Report Synopsis
Is tracking carbon on farm good for business?
Pippa Jones
“Respond – don’t react.”
- Eddie Vedder, Pearl Jam, Gold Coast 2024
Farmers are seeing a need to build resilience into their businesses so they can adapt and thrive into the future. It is important that farmers adopt practices and technologies that result in efficiencies, improve profitability and give farmers the ability to ‘weather the storm’ of increasingly volatile seasonal variations.
More than 140 countries, including Australia, have set, or are considering setting, a net-zero target. The Australian government has set a Net Zero 2050 Plan, which will guide our transition to the legislated target of net zero greenhouse gas emissions by 2050.
Adoption of practices and technologies to reduce emissions and remove carbon from the atmosphere is one of the biggest barriers to achieving a lower emissions agricultural future. In order for farmers to engage, it needs to make good business sense. Linking such practices and technologies to farm efficiencies, productivity and profitability is key. It is also very achievable.
Farmers can engage via two main pathways – 1) measuring, monitoring and managing your own carbon footprint, and 2) engaging in carbon markets to trade in carbon credits like ACCUs. There are huge opportunities for farmers to not only reduce emissions and remove carbon from the atmosphere, but also to grow productivity and build social, environmental and economic resilience.
When carbon market agreements are done properly - when farmers are informed and engaged in the process, when the service provider approaches the projects with integrity and rigour, and follow the correct process of the ‘methods’, farmers can financially benefit from carbon projects in a number of ways. This includes provision of an alternative income stream and through improvements in productivity when additional activities required under a project agreement (such as time-controlled or rotational grazing) are implemented.
Measuring and monitoring a farm’s carbon footprint can identify opportunities to make improvements and efficiencies on farm. This is particularly possible when data is collected and monitored over several years. For example, having year-on-year data on diesel, fertilizer and energy use can assist in making decisions for future purposes.
A major benefit of baselining your carbon footprint to identify your emissions intensity number is that it will also identify the areas a farm business is already doing well. A business can use this information to supply to suppliers, financial institutions or in funding applications as evidence of how they are already undertaking sustainable practices. The data is evidence of their sustainability credentials.
Often, farmers will find that they are already doing activities that reduce emissions or sequester carbon, purely because those activities are best practice and make good business sense. In baselining and understanding carbon footprint on-farm, farmers have the opportunity to prove that they are already being sustainable in their business, as well as identify areas for improvement.
“This journey is about knowledge, not about being dictated at.”
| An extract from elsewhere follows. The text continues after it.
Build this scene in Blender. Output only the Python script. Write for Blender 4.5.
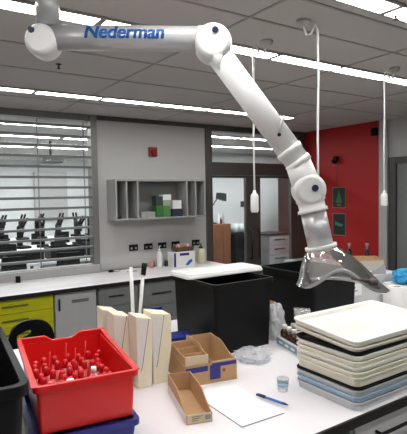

- Prof. John Gilliland, OBE
Undertaking activities to sequester carbon or reduce emissions can have tradeoffs, in terms of time, productivity and cost. These trade-offs exist where the benefit gained
from reducing emissions / storing carbon does not outweigh the cost, and need to be carefully considered. Carbon agreements do not fit every business and every farm, so it is vital that farmers do their research before entering into an agreement.
Despite over 145 countries around the world having targets to meet net zero, and nearly 200 countries signing up the Paris Agreement, engagement of farmers globally and within countries varies widely. Examples include formal training (free and paid), research projects implementation and extension, incentives-based schemes, formal carbon project agreements, one-on-one consultations and informal farmer-to-farmer learning. There are pros and cons to each.
The audience for this report is the average, family-owned farm business and its advisors. It is intended to inform those who have average to good business skills but are not yet engaged in carbon farming or carbon markets.